● Problem description
Find the lines below that contain the string "part". Copy each one.
● ● ● ● ●
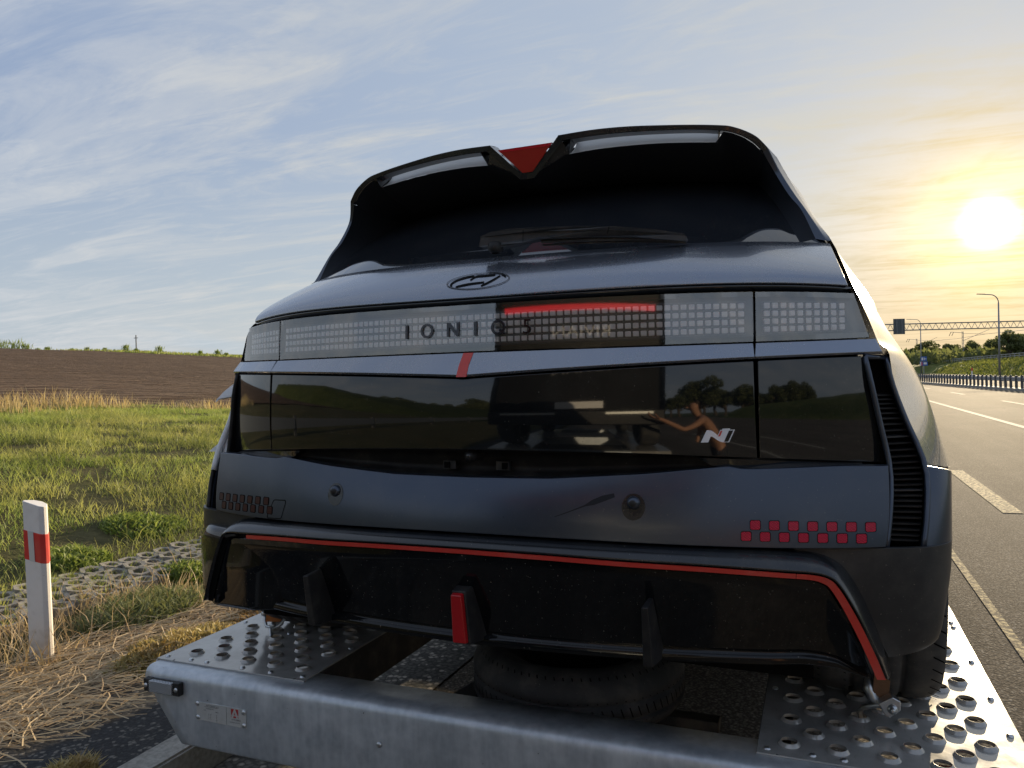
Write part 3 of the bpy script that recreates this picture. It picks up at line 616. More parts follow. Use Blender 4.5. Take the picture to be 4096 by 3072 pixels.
# tail lamp boxes under the plates
for s in (1, -1):
    mb = MB(); a, b = sorted((s*.90, s*1.02)); mb.box((a, .13, -.90), (b, .30, -.855)); tl = mb.obj('trailer_tail_lamp', plast, tr, bevel=.004)
    mb = MB(); mb.box((a+.005, .135, -.8555), (b-.005, .295, -.849)); mb.obj('tail_lamp_lens', redclear, tl)
# drawbar, brace and cross tubes between the tracks
def bar(name, a, b, w, h, m_=darksteel):
    a, b = np.array(a, float), np.array(b, float); d = b-a; d /= np.linalg.norm(d); sx = np.cross(d, (0, 0, 1)); sx /= np.linalg.norm(sx); up = np.cross(sx, d)
    V = [p+sx*i*w/2+up*j*h/2 for p in (a, b) for i, j in ((-1, -1), (1, -1), (1, 1), (-1, 1))]
    return mk(name, V, [(0,1,2,3),(7,6,5,4),(0,4,5,1),(1,5,6,2),(2,6,7,3),(3,7,4,0)], m_, tr, bevel=.004)
bar('cross_tube', (-.585, 1.05, -.86), (.585, 1.05, -.86), .06, .06); bar('cross_tube', (-.585, 2.6, -.86), (.585, 2.6, -.86), .06, .06); bar('cross_tube', (-.585, 4.4, -.86), (.585, 4.4, -.86), .06, .06)
bar('drawbar', (0, 4.3, -.9), (0, 6.9, -.85), .1, .1, galv); bar('brace', (-.28, .18, -.93), (-.05, 1.05, -.88), .07, .05); bar('brace', (-.17, .20, -.96), (.02, 1.05, -.90), .012, .06)
bar('spare_carrier', (-.28, .60, -.97), (.45, .60, -.97), .05, .03)
bar('axle', (-1.0, 2.35, -1.06), (1.0, 2.35, -1.06), .08, .08); bar('axle', (-1.0, 3.0, -1.06), (1.0, 3.0, -1.06), .08, .08)
for s in (1, -1):
    for y in (2.35, 3.0):
        c = np.array((s*.88, y, -1.3+.255)); V, F = lathe([(.16,-.06),(.17,-.085),(.22,-.09),(.248,-.075),(.255,-.06),(.255,.06),(.248,.075),(.22,.09),(.17,.085),(.16,.06)], 36, c, 'x'); w = mk('trailer_wheel', V, F, rub, tr, smooth=True)
        V, F = lathe([(.161,-.05),(.14,0),(.05,.02*s),(.0001,.02*s)], 24, c, 'x'); mk('rim', V, F, zinc, w, smooth=True)
# spare tyre lying flat behind the beam
sp = thing('spare_tyre', (.052, .575, -.93), 'black spare tyre lying flat behind the rear beam of the trailer', 'tyre')
R0 = .305; prof = [(.185, .02), (.19, .060), (.235, .082), (.262, .080), (.280, .070), (.297, .055), (R0, .035), (R0, .012), (R0-.006, .010), (R0-.006, .004), (R0, .002), (R0, -.030), (R0-.006, -.032), (R0-.006, -.038), (R0, -.04), (R0-.003, -.055), (.29, -.072), (.262, -.082), (.235, -.084), (.19, -.060), (.185, -.02)]
c = np.array((.052, .575, -.846)); V, F = lathe(prof, 72, c, 'z'); tyre = mk('tyre_body', V, F, rub, sp, smooth=True)
mb = MB()
for k in range(76):
    th = 2*math.pi*k/76
    for z0, z1, r0, r1, tw in ((.074, .014, .281, R0+.0008, .05), (-.042, -.074, R0+.0008, .286, -.04), (-.002, -.028, R0+.0008, R0+.0008, .03)):
        V2 = []
        for z, rr, d0 in ((z0, r0, 0), (z1, r1, tw)):
            for d_ in (-.006, .006): t2 = th+d0+d_; V2.append(c+(rr*math.cos(t2), rr*math.sin(t2), z))
        mb.add(V2, [(0, 1, 3, 2)])
mb.obj('tread_groove', voidm, tyre, kind='stuff')
V, F = lathe([(.188, .055), (.186, .03), (.17, -.02), (.06, -.03), (.0001, -.03)], 40, c, 'z'); mk('rim', V, F, darksteel, sp, smooth=True)
# ratchet straps with their hooks
def strap(name, label, P, w, m_, ax):
    V = []; ax = np.array(ax, float)
    for p in P: p = np.array(p, float); V += [p-ax*w/2, p+ax*w/2]
    n = len(P); V2 = [np.array(v)+(0, .003, 0) for v in V]; F = [(2*i, 2*i+1, 2*i+3, 2*i+2) for i in range(n-1)]; F2 = [tuple(2*n+j for j in f[::-1]) for f in F]
    e = [(2*i, 2*i+2, 2*n+2*i+2, 2*n+2*i) for i in range(n-1)]+[(2*i+3, 2*i+1, 2*n+2*i+1, 2*n+2*i+3) for i in range(n-1)]
    t = thing(name, P[-1], label, 'strap', 'ratchet straps holding the car'); mk('webbing', V+V2, F+F2+e, m_, t); return t
# left strap: (-.80,.41) hook in the deck
t = strap('ratchet_strap', 'orange ratchet strap with a double steel hook on the left deck plate', [(-.935, .475, -.56), (-.930, .452, -.65), (-.926, .432, -.71), (-.923, .422, -.768)], .050, strapm, (.95, .3, 0))
mb = MB(); mb.tube([(-0.960, 0.427, -0.747), (-0.955, 0.422, -0.767), (-0.945, 0.414, -0.782), (-0.915, 0.410, -0.784), (-0.896, 0.417, -0.777), (-0.888, 0.432, -0.760), (-0.885, 0.447, -0.737)], .0050, 8); mb.tube([(-0.963, 0.427, -0.740), (-0.930, 0.442, -0.745), (-0.882, 0.447, -0.734)], .0045, 8)
mb.tube([(-0.930, 0.414, -0.782), (-0.918, 0.402, -0.789), (-0.906, 0.390, -0.802), (-0.902, 0.387, -0.822)], .0052, 8); mb.tube([(-0.920, 0.410, -0.777), (-0.908, 0.406, -0.769)], .0085, 10); mb.tube([(-0.967, 0.426, -0.745), (-0.957, 0.426, -0.745)], .010, 10); mb.obj('hook', zinc, t, smooth=True)
t = strap('ratchet_strap', 'brown and blue ratchet strap hooked into the right deck plate', [(.846, .30, -.44), (.846, .31, -.52), (.846, .33, -.61), (.845, .345, -.66), (.842, .352, -.695), (.836, .350, -.748)], .044, strapbr, (.80, .45, 0))
mk('webbing_edge', [(.860,.295,-.52),(.872,.302,-.52),(.868,.322,-.61),(.858,.318,-.61),(.855,.336,-.66),(.860,.338,-.66)], [(0, 3, 2, 1), (3, 4, 5, 2)], strapb, t)
mb = MB(); mb.tube([(.795, .372, -.81), (.796, .368, -.786), (.801, .36, -.774), (.812, .352, -.766), (.830, .342, -.757), (.842, .338, -.752)], .0060, 10); mb.obj('hook', zinc, t, smooth=True)
mb = MB(); mb.tube([(.812, .36, -.700), (.813, .352, -.725), (.822, .348, -.744), (.835, .343, -.752)], [.006, .013, .011, .006], 10); mb.obj('hook_ferrule', zinc, t, smooth=True)
V = [np.array((.855, .322, -.752))+np.array(p) for p in ((-.024, 0, .006), (.004, 0, .025), (.021, 0, .017), (.021, 0, -.004), (-.002, 0, -.024), (-.013, 0, -.017))]; n = 6
mk('hook_bracket', V+[v+(-.004, .022, .002) for v in V], [(0, 5, 4, 3, 2, 1), (6, 7, 8, 9, 10, 11)]+[(i, (i+1) % n, n+(i+1) % n, n+i) for i in range(n)], zinc, t, bevel=.003)
V, F = lathe([(.0001, -.012), (.0045, -.012), (.0055, -.010), (.0055, -.006), (.009, -.005), (.011, -.002), (.011, .001)], 18, (.859, .321, -.754), 'y'); mk('hook_bolt', V, F, zinc, t, smooth=True)
# ================================================================== the car
car = thing('car', (0, .6, -.8), 'dark grey electric hatchback with a red-lined rear bumper, strapped onto the trailer', 'car')
def Yp(x, y0): return y0 + .231*x*x + .131*x**4
def sgn(x): return 1. if x >= 0 else -1.
# ---- rails of the tail, each as x -> (Y, Z), symmetric about the middle
r_gb  = lambda x: (.150+.29*x*x+.36*x**4, .2915+.0381*x*x-.0313*x**4)      # glass / hatch joint
r_hm  = lambda x: (.052+.22*x*x+.21*x**4, .226+.03*x*x-.05*x**4)
r_hb  = lambda x: (.022+.20*x*x+.17*x**4, .1825+.027*x*x-.061*x**4)        # lower edge of the hatch skin
r_lt  = lambda x: (Yp(x, -.004), .1655+.012*x*x-.035*x**4)
r_lb  = lambda x: (Yp(x, -.012), .0610+.0136*x**4)
r_st  = lambda x: (Yp(x, -.022), .0575+.0136*x**4)
r_sb  = lambda x: (Yp(x, -.047), .0085+.048*abs(x)-.017*x*x)
r_pt  = lambda x: (Yp(x, -.042), .0085+.048*abs(x)-.017*x*x-.0085)
r_pm  = lambda x: (Yp(x, -.049), -.075-.004*x*x)
r_pb  = lambda x: (Yp(x, -.0475), -.1545-.0488*x*x-.0056*x**4)
def yb(x, y0): return y0+.2*x*x+.03*x**4
BT = [(0,-.2165),(.19,-.215),(.39,-.203),(.504,-.192),(.55,-.188),(.577,-.194),(.65,-.193),(.753,-.190),(.86,-.192)]
r_bt  = lambda x: (yb(x, -.030), lin(BT, abs(x))[0])
r_bm  = lambda x: (yb(x, -.050), -.272-.02*x*x)
r_bb  = lambda x: (yb(x, -.060), -.334-.048*x*x+.0426*x**4)
def quad(a, b, c, v): return (2*(v-.5)*(v-1))*a - 4*v*(v-1)*b + 2*v*(v-.5)*c      # through v=0,.5,1
def rails2(ra, rb, xa, xb, x0=None):
    """strip between two rails; xa/xb half widths (or start..end when x0 given)"""
    def P(u, v):
        x = ((u*2-1)*(xa*(1-v)+xb*v)) if x0 is None else (x0 + u*((xa*(1-v)+xb*v)-x0))
        A = np.array(ra(x)); B = np.array(rb(x)); C = A*(1-v)+B*v; return (x, C[0], C[1])
    return P
def rails3(ra, rm, rb, xs, x0=None, side=1):
    def P(u, v):
        xe = quad(*xs, v); x = (u*2-1)*xe if x0 is None else side*(x0+u*(xe-x0))
        if side < 0: x = -( x0+(1-u)*(xe-x0))
        A, M, B = np.array(ra(x)), np.array(rm(x)), np.array(rb(x)); C = quad(A, M, B, v); return (x, C[0], C[1])
    return P
# ---- hatch skin above the lamps
V, F = panel(rails3(r_gb, r_hm, r_hb, (.752, .768, .783)), 64, 10, .03)
hatch = mk('tailgate', V, F, paint, car, bevel=.003)
# dark lip under it
lip0 = lambda x: (r_hb(x)[0]+.004, r_hb(x)[1]-.001)
lip1 = lambda x: (r_hb(x)[0]+.010, r_hb(x)[1]-.013)
V, F = panel(rails2(lip0, lip1, .788, .788), 60, 2, .03); mk('tailgate_lip', V, F, gloss, car, smooth=True)
# ---- lamp bar: housing, pixels, clear cover
def lamp(x0, x1, name, cols, label=None, sl=0.):
    hs = lambda dy: (lambda u, v: ((lambda x: (x, (r_lt(x)[0]*(1-v)+r_lb(x)[0]*v)+dy, r_lt(x)[1]*(1-v)+r_lb(x)[1]*v))(x0+u*(x1-x0)-sl*u*(1-v)*(1 if x0 > 0 else 0)+sl*(1-u)*(1-v)*(1 if x1 < 0 else 0))))
    V, F = panel(hs(.022), 40, 4, .02); part = mk(name, V, F, lampback, car, smooth=False, label=label)
    V, F = grid(hs(0.0), 48, 6); cov = mk('lamp_cover', V, F, lensclear, part, smooth=True)
    fb = MB()                                                    # dark surround of the cover
    zt = lambda x: r_lt(x); n = 40
    for a, b, dz0, dz1 in ((0, 0, .0, -.010), (1, 1, .011, -.001)):
        rr = r_lt if a == 0 else r_lb
        xa_ = x0+(sl if (x1 < 0 and a == 0) else 0); xb_ = x1-(sl if (x0 > 0 and a == 0) else 0)
        top = lambda u, v: (xa_+u*(xb_-xa_), rr(xa_+u*(xb_-xa_))[0]+.003, rr(xa_+u*(xb_-xa_))[1]+(dz0*(1-v)+dz1*v))
        VV, FF = panel(top, n, 1, .018); fb.add(VV, FF)
    fb.obj('lamp_surround', gloss, part)
    return part
lampC = lamp(-.5985, .5985, 'tail_lamp_bar', 72)
lampR = lamp(.6035, .820, 'tail_lamp', 10, sl=.028); lampL = lamp(-.820, -.6035, 'tail_lamp', 10, sl=.028)
tb = bmesh.new(); bmesh.ops.create_cube(tb, size=1.)
for v in tb.verts: v.co = Vector((v.co.x*.0124, v.co.y*.008, v.co.z*.0116))
bmesh.ops.bevel(tb, geom=list(tb.edges), offset=.0012, segments=1, affect='EDGES'); tme = bpy.data.meshes.new('lamp_pixel'); tb.to_mesh(tme); tb.free(); tme.materials.append(tilem)
gridbars = MB(); leftstuff = MB()
rowsz = [0, 1, 2, 3]
def tilepos(x, r):
    f = (r+.5)/4; zt = r_lt(x)[1]-.0195; zb_ = r_lb(x)[1]+.0165
    v_ = (r_lt(x)[1]-(zt*(1-f)+zb_*f))/(r_lt(x)[1]-r_lb(x)[1])
    return (x, r_lt(x)[0]*(1-v_)+r_lb(x)[0]*v_+.012, zt*(1-f)+zb_*f)
def rotx(x): return (0, 0, math.atan(.462*x+.524*x**3))
PIT = .01595
allt = []
for i in range(73):
    x = -.5742+i*PIT
    for r in range(4): allt.append((x, r, lampC))
for i in range(10):
    for r in range(4):
        allt.append((.6235+i*PIT, r, lampR)); allt.append((-.6235-i*PIT, r, lampL))
allt.sort(key=lambda t: -t[0])
cube_v = [(a, b, c) for a in (-.5, .5) for b in (-.5, .5) for c in (-.5, .5)]
cube_f = [(0,1,3,2),(4,6,7,5),(0,4,5,1),(2,3,7,6),(0,2,6,4),(1,5,7,3)]
for k, (x, r, par) in enumerate(allt):
    p = tilepos(x, r)
    if k < 300: inst('lamp_pixel', tme, p, par, rotx(x))
    else:
        th_ = rotx(x)[2]; leftstuff.add([(p[0]+a*.0118*math.cos(th_)-b*.008*math.sin(th_), p[1]+a*.0118*math.sin(th_)+b*.008*math.cos(th_), p[2]+c*.0108) for a, b, c in cube_v], cube_f)
leftstuff.obj('lamp_pixels', tilem, lampL, kind='stuff')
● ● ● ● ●
● Solution to the exercise
Write part 3 of the bpy script that recreates this picture. It picks up at line 616. More parts follow. Use Blender 4.5. Take the picture to be 4096 by 3072 pixels.
    V, F = panel(hs(.022), 40, 4, .02); part = mk(name, V, F, lampback, car, smooth=False, label=label)
    V, F = grid(hs(0.0), 48, 6); cov = mk('lamp_cover', V, F, lensclear, part, smooth=True)
    fb.obj('lamp_surround', gloss, part)
    return part